Write out, unaltered, each line from the top of the records below down to the line where "C = S.collection" appears, that line included.

* **SUPPLIED DATA**:
####

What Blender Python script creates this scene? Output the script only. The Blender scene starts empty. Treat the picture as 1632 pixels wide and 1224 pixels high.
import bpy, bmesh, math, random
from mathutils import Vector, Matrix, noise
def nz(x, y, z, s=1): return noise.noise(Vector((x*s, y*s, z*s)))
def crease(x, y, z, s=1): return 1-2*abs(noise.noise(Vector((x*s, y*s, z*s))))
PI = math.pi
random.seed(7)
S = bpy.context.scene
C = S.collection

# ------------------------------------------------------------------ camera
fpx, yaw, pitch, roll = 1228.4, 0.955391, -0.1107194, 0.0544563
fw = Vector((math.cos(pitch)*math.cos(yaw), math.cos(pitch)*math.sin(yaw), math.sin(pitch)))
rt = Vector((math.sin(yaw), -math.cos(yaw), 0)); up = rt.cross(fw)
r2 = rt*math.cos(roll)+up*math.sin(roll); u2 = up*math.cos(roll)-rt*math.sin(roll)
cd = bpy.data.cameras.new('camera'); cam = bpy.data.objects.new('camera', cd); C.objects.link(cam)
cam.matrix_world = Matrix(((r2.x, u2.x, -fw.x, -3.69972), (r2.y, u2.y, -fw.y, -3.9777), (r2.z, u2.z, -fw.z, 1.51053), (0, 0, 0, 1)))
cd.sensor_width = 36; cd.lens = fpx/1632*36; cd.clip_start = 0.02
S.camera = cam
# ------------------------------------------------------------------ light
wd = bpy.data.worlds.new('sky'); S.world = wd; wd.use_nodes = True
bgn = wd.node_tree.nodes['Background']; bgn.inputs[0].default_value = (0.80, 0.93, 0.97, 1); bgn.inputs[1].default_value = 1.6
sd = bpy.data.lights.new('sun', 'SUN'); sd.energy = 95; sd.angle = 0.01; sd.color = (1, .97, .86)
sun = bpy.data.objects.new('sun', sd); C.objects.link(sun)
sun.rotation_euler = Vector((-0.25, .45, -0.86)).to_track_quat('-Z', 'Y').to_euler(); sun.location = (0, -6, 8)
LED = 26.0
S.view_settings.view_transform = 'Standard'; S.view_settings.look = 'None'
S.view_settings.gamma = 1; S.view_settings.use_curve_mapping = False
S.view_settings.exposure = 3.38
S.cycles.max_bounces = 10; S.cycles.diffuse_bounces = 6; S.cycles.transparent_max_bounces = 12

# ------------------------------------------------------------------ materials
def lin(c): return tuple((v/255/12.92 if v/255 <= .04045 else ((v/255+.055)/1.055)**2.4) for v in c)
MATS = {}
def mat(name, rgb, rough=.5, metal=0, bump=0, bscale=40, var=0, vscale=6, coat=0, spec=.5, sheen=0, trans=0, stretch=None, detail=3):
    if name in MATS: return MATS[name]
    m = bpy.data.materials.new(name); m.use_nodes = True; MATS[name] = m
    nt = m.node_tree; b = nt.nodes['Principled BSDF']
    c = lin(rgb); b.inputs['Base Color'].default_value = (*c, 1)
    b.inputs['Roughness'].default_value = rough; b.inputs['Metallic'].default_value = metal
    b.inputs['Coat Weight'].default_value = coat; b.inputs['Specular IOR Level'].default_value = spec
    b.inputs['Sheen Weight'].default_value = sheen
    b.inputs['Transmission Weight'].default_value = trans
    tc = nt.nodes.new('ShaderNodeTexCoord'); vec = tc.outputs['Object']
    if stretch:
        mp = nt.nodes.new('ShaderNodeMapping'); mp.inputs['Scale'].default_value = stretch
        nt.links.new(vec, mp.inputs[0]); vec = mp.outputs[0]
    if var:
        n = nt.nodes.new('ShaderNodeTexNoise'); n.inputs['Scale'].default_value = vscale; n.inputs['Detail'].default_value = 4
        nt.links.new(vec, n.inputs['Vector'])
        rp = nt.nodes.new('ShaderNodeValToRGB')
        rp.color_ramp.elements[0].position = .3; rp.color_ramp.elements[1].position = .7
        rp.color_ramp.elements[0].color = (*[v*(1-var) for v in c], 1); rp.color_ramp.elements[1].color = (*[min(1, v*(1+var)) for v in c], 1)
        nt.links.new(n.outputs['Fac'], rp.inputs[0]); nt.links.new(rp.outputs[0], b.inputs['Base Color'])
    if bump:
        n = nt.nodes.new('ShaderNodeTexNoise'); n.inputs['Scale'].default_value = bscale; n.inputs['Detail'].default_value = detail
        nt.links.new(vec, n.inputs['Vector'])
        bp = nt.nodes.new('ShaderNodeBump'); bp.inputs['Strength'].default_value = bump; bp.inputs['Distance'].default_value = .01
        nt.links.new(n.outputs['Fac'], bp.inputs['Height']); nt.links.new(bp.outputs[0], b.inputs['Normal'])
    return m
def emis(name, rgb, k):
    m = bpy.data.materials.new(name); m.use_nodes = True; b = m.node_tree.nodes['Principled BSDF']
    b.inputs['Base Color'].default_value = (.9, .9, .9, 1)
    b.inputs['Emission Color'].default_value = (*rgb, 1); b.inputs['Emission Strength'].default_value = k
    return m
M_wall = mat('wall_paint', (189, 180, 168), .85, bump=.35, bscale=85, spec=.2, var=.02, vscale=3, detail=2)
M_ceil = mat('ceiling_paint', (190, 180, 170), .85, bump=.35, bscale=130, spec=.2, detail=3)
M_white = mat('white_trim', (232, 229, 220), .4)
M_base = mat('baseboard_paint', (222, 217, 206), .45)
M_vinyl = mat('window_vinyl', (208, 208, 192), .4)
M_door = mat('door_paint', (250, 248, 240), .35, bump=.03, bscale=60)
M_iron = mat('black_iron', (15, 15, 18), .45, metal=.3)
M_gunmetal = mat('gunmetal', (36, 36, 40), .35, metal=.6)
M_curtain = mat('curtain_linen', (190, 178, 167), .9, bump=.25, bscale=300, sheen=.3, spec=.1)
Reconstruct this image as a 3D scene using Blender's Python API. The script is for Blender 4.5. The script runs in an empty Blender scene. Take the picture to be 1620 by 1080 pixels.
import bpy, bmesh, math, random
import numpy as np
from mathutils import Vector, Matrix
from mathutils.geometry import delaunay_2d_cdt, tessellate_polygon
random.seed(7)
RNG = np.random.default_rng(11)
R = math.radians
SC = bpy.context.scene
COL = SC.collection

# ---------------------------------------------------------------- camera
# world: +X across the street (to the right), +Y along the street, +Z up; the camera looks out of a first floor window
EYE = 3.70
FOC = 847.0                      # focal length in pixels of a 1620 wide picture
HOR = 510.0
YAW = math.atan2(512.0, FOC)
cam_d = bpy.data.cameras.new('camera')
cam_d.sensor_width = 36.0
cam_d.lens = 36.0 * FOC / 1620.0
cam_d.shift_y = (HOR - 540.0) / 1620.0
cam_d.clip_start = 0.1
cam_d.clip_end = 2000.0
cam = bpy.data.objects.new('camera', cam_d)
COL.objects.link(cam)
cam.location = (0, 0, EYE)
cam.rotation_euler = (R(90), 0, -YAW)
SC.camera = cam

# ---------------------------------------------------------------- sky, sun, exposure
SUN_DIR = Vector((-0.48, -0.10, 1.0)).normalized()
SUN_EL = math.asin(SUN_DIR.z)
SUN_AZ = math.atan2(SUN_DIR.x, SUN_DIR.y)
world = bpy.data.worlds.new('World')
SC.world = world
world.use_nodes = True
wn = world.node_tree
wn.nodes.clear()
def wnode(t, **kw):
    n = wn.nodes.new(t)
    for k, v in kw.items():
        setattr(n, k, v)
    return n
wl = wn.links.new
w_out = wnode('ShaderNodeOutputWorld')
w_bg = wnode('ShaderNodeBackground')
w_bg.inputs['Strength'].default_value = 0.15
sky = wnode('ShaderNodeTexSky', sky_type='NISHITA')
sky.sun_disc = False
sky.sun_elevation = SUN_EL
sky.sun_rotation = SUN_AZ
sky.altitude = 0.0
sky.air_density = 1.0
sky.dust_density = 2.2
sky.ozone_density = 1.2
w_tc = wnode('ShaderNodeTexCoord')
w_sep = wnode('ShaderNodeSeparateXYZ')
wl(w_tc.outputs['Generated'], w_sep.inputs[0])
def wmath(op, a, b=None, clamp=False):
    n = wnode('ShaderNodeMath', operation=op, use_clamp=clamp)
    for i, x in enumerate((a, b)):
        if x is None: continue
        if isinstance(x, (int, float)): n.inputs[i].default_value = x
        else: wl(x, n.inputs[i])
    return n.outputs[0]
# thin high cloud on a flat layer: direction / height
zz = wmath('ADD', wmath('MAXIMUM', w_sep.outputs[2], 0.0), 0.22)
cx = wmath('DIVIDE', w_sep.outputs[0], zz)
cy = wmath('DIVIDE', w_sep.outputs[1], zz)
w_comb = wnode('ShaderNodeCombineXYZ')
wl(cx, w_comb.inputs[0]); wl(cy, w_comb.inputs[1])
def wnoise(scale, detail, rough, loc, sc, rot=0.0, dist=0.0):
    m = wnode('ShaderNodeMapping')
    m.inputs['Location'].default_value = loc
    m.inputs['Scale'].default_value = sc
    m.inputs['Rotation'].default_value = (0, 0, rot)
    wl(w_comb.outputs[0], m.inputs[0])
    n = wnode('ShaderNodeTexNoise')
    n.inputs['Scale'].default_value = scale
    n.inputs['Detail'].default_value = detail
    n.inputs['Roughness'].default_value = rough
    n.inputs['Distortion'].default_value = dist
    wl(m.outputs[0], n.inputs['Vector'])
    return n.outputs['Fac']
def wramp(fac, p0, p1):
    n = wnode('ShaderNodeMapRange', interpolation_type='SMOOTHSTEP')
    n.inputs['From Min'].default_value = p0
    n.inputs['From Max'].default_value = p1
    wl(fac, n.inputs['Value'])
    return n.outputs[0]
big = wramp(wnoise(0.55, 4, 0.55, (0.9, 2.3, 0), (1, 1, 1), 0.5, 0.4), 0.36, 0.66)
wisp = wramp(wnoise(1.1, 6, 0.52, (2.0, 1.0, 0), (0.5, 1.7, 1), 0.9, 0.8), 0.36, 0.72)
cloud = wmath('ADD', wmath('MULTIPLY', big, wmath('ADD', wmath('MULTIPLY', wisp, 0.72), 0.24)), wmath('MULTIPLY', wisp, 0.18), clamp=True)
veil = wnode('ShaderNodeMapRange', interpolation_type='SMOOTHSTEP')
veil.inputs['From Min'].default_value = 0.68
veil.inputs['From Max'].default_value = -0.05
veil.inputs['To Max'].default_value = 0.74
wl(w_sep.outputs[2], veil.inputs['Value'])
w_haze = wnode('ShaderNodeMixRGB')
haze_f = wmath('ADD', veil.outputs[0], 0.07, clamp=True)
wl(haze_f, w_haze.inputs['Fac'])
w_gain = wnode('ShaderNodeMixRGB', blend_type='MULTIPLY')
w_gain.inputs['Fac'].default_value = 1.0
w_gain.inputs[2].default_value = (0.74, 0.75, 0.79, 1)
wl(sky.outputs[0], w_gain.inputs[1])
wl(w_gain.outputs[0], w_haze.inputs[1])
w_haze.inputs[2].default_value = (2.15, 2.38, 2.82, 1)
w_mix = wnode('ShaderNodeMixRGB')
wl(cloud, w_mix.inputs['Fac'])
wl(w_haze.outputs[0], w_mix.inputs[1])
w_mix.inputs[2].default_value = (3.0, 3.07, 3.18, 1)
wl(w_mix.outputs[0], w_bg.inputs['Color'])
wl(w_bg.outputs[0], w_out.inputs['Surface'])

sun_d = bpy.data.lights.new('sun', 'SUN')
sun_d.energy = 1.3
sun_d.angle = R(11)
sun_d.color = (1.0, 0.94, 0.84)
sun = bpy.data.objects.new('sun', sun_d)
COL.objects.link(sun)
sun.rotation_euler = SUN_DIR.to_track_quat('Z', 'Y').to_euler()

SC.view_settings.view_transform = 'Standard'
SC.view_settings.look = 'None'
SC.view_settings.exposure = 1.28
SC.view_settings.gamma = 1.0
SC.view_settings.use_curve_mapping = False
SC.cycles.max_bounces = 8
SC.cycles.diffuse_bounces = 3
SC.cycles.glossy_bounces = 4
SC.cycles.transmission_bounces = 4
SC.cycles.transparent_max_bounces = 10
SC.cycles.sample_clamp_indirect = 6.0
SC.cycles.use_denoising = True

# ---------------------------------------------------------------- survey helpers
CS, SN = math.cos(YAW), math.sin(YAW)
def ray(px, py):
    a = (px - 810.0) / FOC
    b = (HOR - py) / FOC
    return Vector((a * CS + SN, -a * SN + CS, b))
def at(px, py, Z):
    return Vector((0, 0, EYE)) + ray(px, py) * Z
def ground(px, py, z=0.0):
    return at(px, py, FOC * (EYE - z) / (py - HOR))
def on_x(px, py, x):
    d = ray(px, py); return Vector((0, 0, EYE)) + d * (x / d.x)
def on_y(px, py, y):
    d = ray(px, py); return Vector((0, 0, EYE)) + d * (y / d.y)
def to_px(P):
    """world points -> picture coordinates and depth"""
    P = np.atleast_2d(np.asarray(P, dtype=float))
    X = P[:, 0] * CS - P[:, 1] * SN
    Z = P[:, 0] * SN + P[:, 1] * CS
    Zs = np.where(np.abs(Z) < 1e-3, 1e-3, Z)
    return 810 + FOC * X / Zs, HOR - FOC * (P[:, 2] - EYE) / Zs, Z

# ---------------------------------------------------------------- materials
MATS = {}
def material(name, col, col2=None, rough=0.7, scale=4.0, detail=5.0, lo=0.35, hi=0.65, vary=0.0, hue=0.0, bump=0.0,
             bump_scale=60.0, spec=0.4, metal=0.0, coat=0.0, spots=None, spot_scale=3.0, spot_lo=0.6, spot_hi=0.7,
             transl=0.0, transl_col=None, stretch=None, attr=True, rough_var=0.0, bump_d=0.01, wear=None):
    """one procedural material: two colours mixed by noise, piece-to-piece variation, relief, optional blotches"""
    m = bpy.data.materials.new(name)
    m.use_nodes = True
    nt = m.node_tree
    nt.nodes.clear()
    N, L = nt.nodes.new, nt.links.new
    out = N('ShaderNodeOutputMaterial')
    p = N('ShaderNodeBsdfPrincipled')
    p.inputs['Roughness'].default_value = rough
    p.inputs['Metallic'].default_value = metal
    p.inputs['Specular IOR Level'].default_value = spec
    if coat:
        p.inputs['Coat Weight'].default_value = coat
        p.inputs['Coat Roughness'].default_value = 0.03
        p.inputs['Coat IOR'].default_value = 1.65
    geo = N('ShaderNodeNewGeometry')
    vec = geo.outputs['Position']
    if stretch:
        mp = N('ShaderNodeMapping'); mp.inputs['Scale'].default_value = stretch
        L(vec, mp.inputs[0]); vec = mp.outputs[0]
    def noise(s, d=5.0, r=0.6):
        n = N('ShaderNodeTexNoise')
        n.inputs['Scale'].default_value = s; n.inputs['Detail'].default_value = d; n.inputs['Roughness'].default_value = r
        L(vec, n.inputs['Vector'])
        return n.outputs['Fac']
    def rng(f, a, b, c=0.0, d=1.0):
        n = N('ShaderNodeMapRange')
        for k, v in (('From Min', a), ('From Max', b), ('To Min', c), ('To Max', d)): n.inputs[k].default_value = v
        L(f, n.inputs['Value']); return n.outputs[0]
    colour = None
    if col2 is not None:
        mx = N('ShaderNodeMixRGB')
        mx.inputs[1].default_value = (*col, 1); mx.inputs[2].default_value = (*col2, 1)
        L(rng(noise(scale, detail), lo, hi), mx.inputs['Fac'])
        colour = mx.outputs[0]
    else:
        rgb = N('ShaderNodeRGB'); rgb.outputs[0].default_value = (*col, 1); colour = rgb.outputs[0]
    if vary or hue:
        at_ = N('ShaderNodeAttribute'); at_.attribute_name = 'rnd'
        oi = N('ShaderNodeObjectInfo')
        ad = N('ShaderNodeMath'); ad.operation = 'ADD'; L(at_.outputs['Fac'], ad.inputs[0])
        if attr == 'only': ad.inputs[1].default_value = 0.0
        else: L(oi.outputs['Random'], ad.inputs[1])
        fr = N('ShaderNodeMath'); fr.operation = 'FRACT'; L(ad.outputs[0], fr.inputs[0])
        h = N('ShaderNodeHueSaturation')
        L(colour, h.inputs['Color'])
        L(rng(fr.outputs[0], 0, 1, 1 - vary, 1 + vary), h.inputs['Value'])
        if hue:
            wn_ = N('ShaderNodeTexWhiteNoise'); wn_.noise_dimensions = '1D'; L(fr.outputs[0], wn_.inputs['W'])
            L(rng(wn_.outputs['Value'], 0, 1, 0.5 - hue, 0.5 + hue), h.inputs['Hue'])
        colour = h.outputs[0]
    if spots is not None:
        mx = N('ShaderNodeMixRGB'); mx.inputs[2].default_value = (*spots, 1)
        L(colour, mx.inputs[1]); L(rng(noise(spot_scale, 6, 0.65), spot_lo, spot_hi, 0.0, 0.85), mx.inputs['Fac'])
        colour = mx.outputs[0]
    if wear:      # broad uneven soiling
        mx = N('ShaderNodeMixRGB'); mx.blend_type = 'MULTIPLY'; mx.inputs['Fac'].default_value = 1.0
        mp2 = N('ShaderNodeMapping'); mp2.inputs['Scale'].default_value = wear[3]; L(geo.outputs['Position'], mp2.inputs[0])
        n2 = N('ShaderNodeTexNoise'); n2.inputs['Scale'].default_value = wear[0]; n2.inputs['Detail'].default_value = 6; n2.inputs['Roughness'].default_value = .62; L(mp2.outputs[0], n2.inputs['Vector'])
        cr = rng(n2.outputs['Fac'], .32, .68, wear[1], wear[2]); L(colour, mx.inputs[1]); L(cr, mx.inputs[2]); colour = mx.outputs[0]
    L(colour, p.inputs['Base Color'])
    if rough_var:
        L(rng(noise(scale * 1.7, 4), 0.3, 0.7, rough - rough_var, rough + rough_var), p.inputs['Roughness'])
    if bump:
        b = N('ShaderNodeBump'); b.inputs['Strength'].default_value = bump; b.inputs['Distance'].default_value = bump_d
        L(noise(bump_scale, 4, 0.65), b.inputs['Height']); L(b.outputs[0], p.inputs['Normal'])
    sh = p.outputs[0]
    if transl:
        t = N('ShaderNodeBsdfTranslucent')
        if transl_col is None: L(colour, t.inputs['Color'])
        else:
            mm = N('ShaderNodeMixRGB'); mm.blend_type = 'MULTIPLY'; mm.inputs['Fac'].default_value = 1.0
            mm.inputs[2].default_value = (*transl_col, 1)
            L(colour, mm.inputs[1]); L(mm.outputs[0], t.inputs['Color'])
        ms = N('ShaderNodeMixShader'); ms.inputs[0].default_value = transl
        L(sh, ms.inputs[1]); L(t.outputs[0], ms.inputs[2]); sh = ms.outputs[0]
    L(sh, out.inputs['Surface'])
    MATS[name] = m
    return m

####

* **COMPLETED EXERCISE**:
What Blender Python script creates this scene? Output the script only. The Blender scene starts empty. Treat the picture as 1632 pixels wide and 1224 pixels high.
import bpy, bmesh, math, random
from mathutils import Vector, Matrix, noise
def nz(x, y, z, s=1): return noise.noise(Vector((x*s, y*s, z*s)))
def crease(x, y, z, s=1): return 1-2*abs(noise.noise(Vector((x*s, y*s, z*s))))
PI = math.pi
random.seed(7)
S = bpy.context.scene
C = S.collection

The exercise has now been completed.